Dataset excerpt:

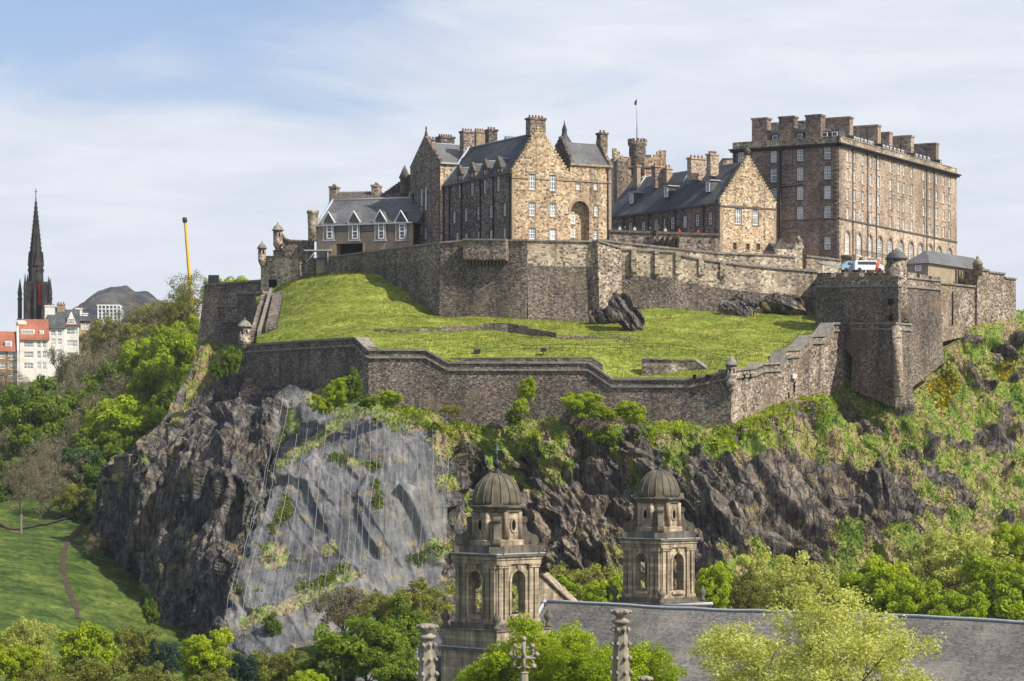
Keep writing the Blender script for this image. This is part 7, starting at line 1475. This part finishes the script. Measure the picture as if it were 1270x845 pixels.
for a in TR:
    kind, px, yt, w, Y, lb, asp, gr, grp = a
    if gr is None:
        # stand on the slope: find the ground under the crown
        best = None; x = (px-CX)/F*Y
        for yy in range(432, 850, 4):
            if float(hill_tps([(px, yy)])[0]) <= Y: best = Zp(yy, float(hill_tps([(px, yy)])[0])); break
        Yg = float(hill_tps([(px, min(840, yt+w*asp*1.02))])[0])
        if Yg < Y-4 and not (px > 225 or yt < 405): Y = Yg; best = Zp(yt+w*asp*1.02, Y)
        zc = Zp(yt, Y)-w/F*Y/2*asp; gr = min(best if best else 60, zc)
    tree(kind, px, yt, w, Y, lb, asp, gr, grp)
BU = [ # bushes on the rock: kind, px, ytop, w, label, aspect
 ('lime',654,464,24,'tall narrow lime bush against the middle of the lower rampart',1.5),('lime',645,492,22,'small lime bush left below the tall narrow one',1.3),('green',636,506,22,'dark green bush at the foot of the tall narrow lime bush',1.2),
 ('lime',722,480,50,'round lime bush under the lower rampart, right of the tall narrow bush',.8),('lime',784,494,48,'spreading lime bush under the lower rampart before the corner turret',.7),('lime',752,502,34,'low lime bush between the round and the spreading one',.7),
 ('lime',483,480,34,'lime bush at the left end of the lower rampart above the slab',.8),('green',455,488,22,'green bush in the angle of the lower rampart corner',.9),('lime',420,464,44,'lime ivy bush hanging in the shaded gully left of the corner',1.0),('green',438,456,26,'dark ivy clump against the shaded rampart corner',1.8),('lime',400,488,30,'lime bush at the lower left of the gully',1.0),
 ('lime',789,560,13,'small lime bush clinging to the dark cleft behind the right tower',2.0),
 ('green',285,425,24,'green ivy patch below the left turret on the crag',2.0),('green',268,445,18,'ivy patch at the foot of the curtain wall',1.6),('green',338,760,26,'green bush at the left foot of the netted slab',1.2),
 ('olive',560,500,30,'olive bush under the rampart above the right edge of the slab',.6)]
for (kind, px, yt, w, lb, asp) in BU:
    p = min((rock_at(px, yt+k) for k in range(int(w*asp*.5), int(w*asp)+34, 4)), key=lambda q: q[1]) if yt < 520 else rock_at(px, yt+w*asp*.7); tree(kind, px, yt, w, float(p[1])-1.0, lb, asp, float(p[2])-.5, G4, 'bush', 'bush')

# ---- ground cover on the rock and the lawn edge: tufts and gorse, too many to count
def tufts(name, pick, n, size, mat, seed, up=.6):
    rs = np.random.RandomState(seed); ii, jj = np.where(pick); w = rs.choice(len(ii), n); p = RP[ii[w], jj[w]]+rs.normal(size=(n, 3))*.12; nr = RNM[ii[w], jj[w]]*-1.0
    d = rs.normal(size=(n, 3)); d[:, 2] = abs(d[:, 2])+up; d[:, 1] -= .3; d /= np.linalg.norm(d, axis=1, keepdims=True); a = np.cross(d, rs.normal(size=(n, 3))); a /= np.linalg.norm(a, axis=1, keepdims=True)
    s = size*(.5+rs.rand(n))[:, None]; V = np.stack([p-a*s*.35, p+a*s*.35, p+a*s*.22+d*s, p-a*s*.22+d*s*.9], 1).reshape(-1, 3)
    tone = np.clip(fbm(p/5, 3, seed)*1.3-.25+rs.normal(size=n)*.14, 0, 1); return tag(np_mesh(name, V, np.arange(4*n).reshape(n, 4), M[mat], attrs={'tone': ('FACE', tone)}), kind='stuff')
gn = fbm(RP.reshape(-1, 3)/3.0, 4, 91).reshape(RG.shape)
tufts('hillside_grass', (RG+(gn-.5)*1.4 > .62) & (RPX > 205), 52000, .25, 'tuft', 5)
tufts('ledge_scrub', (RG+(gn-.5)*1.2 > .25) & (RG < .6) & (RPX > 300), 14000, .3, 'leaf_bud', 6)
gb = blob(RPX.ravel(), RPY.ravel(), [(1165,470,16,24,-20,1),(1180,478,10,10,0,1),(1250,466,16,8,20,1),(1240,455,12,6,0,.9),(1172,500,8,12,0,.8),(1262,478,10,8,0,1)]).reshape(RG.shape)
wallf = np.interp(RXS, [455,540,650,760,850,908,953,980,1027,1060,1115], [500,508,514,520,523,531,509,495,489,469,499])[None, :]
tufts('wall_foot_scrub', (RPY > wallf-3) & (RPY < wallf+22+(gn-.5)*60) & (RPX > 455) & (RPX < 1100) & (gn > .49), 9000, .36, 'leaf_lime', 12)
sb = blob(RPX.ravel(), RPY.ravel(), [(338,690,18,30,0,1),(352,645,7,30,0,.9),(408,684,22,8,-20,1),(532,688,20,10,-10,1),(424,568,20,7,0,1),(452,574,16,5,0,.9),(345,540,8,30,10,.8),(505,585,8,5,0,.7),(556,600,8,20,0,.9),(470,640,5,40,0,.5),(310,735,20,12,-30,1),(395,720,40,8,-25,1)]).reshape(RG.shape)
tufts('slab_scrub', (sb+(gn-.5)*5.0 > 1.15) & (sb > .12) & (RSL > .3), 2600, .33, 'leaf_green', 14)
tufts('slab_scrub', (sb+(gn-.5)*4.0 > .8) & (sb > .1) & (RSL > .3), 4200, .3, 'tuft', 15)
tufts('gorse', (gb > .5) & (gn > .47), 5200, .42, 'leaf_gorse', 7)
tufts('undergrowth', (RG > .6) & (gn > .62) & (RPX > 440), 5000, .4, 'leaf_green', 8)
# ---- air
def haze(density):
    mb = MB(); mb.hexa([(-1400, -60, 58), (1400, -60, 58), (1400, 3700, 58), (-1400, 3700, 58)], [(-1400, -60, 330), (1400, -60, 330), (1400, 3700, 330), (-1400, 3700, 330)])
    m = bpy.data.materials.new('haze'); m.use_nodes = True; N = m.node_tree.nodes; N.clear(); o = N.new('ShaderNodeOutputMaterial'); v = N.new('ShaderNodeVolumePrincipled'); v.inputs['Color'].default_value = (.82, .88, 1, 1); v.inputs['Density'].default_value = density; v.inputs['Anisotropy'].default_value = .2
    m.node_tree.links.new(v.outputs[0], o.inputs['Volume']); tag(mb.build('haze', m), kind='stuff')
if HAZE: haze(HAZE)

Directive:
Write out the listing above exactly as it stands, pictures excluded.

Full solution:
Keep writing the Blender script for this image. This is part 7, starting at line 1475. This part finishes the script. Measure the picture as if it were 1270x845 pixels.
for a in TR:
    kind, px, yt, w, Y, lb, asp, gr, grp = a
    if gr is None:
        # stand on the slope: find the ground under the crown
        best = None; x = (px-CX)/F*Y
        for yy in range(432, 850, 4):
            if float(hill_tps([(px, yy)])[0]) <= Y: best = Zp(yy, float(hill_tps([(px, yy)])[0])); break
        Yg = float(hill_tps([(px, min(840, yt+w*asp*1.02))])[0])
        if Yg < Y-4 and not (px > 225 or yt < 405): Y = Yg; best = Zp(yt+w*asp*1.02, Y)
        zc = Zp(yt, Y)-w/F*Y/2*asp; gr = min(best if best else 60, zc)
    tree(kind, px, yt, w, Y, lb, asp, gr, grp)
BU = [ # bushes on the rock: kind, px, ytop, w, label, aspect
 ('lime',654,464,24,'tall narrow lime bush against the middle of the lower rampart',1.5),('lime',645,492,22,'small lime bush left below the tall narrow one',1.3),('green',636,506,22,'dark green bush at the foot of the tall narrow lime bush',1.2),
 ('lime',722,480,50,'round lime bush under the lower rampart, right of the tall narrow bush',.8),('lime',784,494,48,'spreading lime bush under the lower rampart before the corner turret',.7),('lime',752,502,34,'low lime bush between the round and the spreading one',.7),
 ('lime',483,480,34,'lime bush at the left end of the lower rampart above the slab',.8),('green',455,488,22,'green bush in the angle of the lower rampart corner',.9),('lime',420,464,44,'lime ivy bush hanging in the shaded gully left of the corner',1.0),('green',438,456,26,'dark ivy clump against the shaded rampart corner',1.8),('lime',400,488,30,'lime bush at the lower left of the gully',1.0),
 ('lime',789,560,13,'small lime bush clinging to the dark cleft behind the right tower',2.0),
 ('green',285,425,24,'green ivy patch below the left turret on the crag',2.0),('green',268,445,18,'ivy patch at the foot of the curtain wall',1.6),('green',338,760,26,'green bush at the left foot of the netted slab',1.2),
 ('olive',560,500,30,'olive bush under the rampart above the right edge of the slab',.6)]
for (kind, px, yt, w, lb, asp) in BU:
    p = min((rock_at(px, yt+k) for k in range(int(w*asp*.5), int(w*asp)+34, 4)), key=lambda q: q[1]) if yt < 520 else rock_at(px, yt+w*asp*.7); tree(kind, px, yt, w, float(p[1])-1.0, lb, asp, float(p[2])-.5, G4, 'bush', 'bush')

# ---- ground cover on the rock and the lawn edge: tufts and gorse, too many to count
def tufts(name, pick, n, size, mat, seed, up=.6):
    rs = np.random.RandomState(seed); ii, jj = np.where(pick); w = rs.choice(len(ii), n); p = RP[ii[w], jj[w]]+rs.normal(size=(n, 3))*.12; nr = RNM[ii[w], jj[w]]*-1.0
    d = rs.normal(size=(n, 3)); d[:, 2] = abs(d[:, 2])+up; d[:, 1] -= .3; d /= np.linalg.norm(d, axis=1, keepdims=True); a = np.cross(d, rs.normal(size=(n, 3))); a /= np.linalg.norm(a, axis=1, keepdims=True)
    s = size*(.5+rs.rand(n))[:, None]; V = np.stack([p-a*s*.35, p+a*s*.35, p+a*s*.22+d*s, p-a*s*.22+d*s*.9], 1).reshape(-1, 3)
    tone = np.clip(fbm(p/5, 3, seed)*1.3-.25+rs.normal(size=n)*.14, 0, 1); return tag(np_mesh(name, V, np.arange(4*n).reshape(n, 4), M[mat], attrs={'tone': ('FACE', tone)}), kind='stuff')
gn = fbm(RP.reshape(-1, 3)/3.0, 4, 91).reshape(RG.shape)
tufts('hillside_grass', (RG+(gn-.5)*1.4 > .62) & (RPX > 205), 52000, .25, 'tuft', 5)
tufts('ledge_scrub', (RG+(gn-.5)*1.2 > .25) & (RG < .6) & (RPX > 300), 14000, .3, 'leaf_bud', 6)
gb = blob(RPX.ravel(), RPY.ravel(), [(1165,470,16,24,-20,1),(1180,478,10,10,0,1),(1250,466,16,8,20,1),(1240,455,12,6,0,.9),(1172,500,8,12,0,.8),(1262,478,10,8,0,1)]).reshape(RG.shape)
wallf = np.interp(RXS, [455,540,650,760,850,908,953,980,1027,1060,1115], [500,508,514,520,523,531,509,495,489,469,499])[None, :]
tufts('wall_foot_scrub', (RPY > wallf-3) & (RPY < wallf+22+(gn-.5)*60) & (RPX > 455) & (RPX < 1100) & (gn > .49), 9000, .36, 'leaf_lime', 12)
sb = blob(RPX.ravel(), RPY.ravel(), [(338,690,18,30,0,1),(352,645,7,30,0,.9),(408,684,22,8,-20,1),(532,688,20,10,-10,1),(424,568,20,7,0,1),(452,574,16,5,0,.9),(345,540,8,30,10,.8),(505,585,8,5,0,.7),(556,600,8,20,0,.9),(470,640,5,40,0,.5),(310,735,20,12,-30,1),(395,720,40,8,-25,1)]).reshape(RG.shape)
tufts('slab_scrub', (sb+(gn-.5)*5.0 > 1.15) & (sb > .12) & (RSL > .3), 2600, .33, 'leaf_green', 14)
tufts('slab_scrub', (sb+(gn-.5)*4.0 > .8) & (sb > .1) & (RSL > .3), 4200, .3, 'tuft', 15)
tufts('gorse', (gb > .5) & (gn > .47), 5200, .42, 'leaf_gorse', 7)
tufts('undergrowth', (RG > .6) & (gn > .62) & (RPX > 440), 5000, .4, 'leaf_green', 8)
# ---- air
def haze(density):
    mb = MB(); mb.hexa([(-1400, -60, 58), (1400, -60, 58), (1400, 3700, 58), (-1400, 3700, 58)], [(-1400, -60, 330), (1400, -60, 330), (1400, 3700, 330), (-1400, 3700, 330)])
    m = bpy.data.materials.new('haze'); m.use_nodes = True; N = m.node_tree.nodes; N.clear(); o = N.new('ShaderNodeOutputMaterial'); v = N.new('ShaderNodeVolumePrincipled'); v.inputs['Color'].default_value = (.82, .88, 1, 1); v.inputs['Density'].default_value = density; v.inputs['Anisotropy'].default_value = .2
    m.node_tree.links.new(v.outputs[0], o.inputs['Volume']); tag(mb.build('haze', m), kind='stuff')
if HAZE: haze(HAZE)